Tuesday, July 15, 2025

Government must get serious about jobs, says East Midlands Chamber as region’s unemployment rate rises

The East Midlands’ unemployment rate has risen for the second month in a row – although it remains in historically low territory.

The 3.1% rate for the period between June and August 2022 – which is below the 3.5% UK national average – marked its highest figure in seven months, according to the latest regional labour market data from the Office for National Statistics.

Meanwhile, the region’s economic inactivity rate – which measures the number of working-age people who have dropped out of the labour market for reasons such as retirement, caring duties, long-term ill health or studying – increased from 21.9% to a record-high of 22.6%.

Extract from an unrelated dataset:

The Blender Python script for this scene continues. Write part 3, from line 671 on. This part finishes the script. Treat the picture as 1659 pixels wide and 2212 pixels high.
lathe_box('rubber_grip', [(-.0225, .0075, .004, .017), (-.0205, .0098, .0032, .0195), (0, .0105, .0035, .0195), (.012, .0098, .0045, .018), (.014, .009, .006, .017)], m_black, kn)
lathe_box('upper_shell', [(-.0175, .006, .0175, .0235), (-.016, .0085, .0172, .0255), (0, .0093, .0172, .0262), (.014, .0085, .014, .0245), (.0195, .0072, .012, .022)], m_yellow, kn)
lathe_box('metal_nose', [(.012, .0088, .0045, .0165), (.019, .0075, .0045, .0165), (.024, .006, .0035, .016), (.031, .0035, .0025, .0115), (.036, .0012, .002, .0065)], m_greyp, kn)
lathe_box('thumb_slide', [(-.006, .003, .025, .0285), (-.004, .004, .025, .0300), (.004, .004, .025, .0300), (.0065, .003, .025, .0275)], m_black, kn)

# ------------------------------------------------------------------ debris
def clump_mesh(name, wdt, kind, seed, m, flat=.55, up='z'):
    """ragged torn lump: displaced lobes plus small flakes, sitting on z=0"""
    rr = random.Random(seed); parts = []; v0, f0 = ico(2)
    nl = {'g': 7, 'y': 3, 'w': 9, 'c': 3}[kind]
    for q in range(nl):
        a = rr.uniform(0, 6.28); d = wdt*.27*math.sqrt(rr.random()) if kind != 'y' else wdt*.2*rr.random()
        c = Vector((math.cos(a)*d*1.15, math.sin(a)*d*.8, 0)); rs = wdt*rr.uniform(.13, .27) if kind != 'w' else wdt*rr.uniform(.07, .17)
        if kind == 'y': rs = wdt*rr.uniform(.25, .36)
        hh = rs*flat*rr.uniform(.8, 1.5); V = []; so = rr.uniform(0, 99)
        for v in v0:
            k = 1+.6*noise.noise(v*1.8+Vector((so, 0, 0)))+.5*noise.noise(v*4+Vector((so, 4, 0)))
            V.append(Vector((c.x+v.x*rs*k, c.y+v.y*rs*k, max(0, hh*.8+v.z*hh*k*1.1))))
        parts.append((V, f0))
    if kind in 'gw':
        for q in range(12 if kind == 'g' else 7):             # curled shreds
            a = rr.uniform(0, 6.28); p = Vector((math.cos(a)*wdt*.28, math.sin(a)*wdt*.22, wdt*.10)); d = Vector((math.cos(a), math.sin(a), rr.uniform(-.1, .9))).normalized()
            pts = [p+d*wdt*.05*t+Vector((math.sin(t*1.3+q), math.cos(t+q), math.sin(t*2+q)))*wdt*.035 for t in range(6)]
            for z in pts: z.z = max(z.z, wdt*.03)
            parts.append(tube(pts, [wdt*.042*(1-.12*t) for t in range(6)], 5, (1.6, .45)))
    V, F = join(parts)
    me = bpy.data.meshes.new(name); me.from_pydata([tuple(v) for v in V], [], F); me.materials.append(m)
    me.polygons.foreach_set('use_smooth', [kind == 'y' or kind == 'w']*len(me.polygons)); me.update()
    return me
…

East Midlands Chamber Chief Executive Scott Knowles said: “Although the unemployment rate remains at historic low levels, the fact it is creeping up should be a cause for slight concern given the issues we’ve been highlighting regarding the UK facing the tightest labour market in years – as illustrated once again by a significant rise in the economic inactivity rate.

“Our research shows about four in 10 East Midlands firms have been at full operating capacity over the past half a year and while two-thirds have attempted to grow via recruitment, at least four in five of this cohort have struggled to fill roles.

“In our latest Quarterly Economic Survey, although the proportion of businesses that increased their workforce over the third quarter of the year rose by a net 4%, the future outlook is less optimistic with a 9% slide in the proportion of firms that expect to add to headcount before the end of the year.

“What this suggests is the stack of economic challenges facing businesses – driven by rising costs for energy, people, raw materials and fuel – is now denting confidence and holding back investment. Should this continue for much longer, we can expect to see more firms deciding to tighten their belts to get through difficult times, with a resulting negative impact on the job market.

“If Government is serious about growth, it needs to get serious about jobs. There are key reforms it should adopt to help ease tightness in the labour market.

“These include supporting greater business investment in workforce training, adopting flexible working practices, expanding the use of apprenticeships, and a comprehensive reform of the Shortage Occupation List to allow sectors facing urgent demand for skills to get what they need.”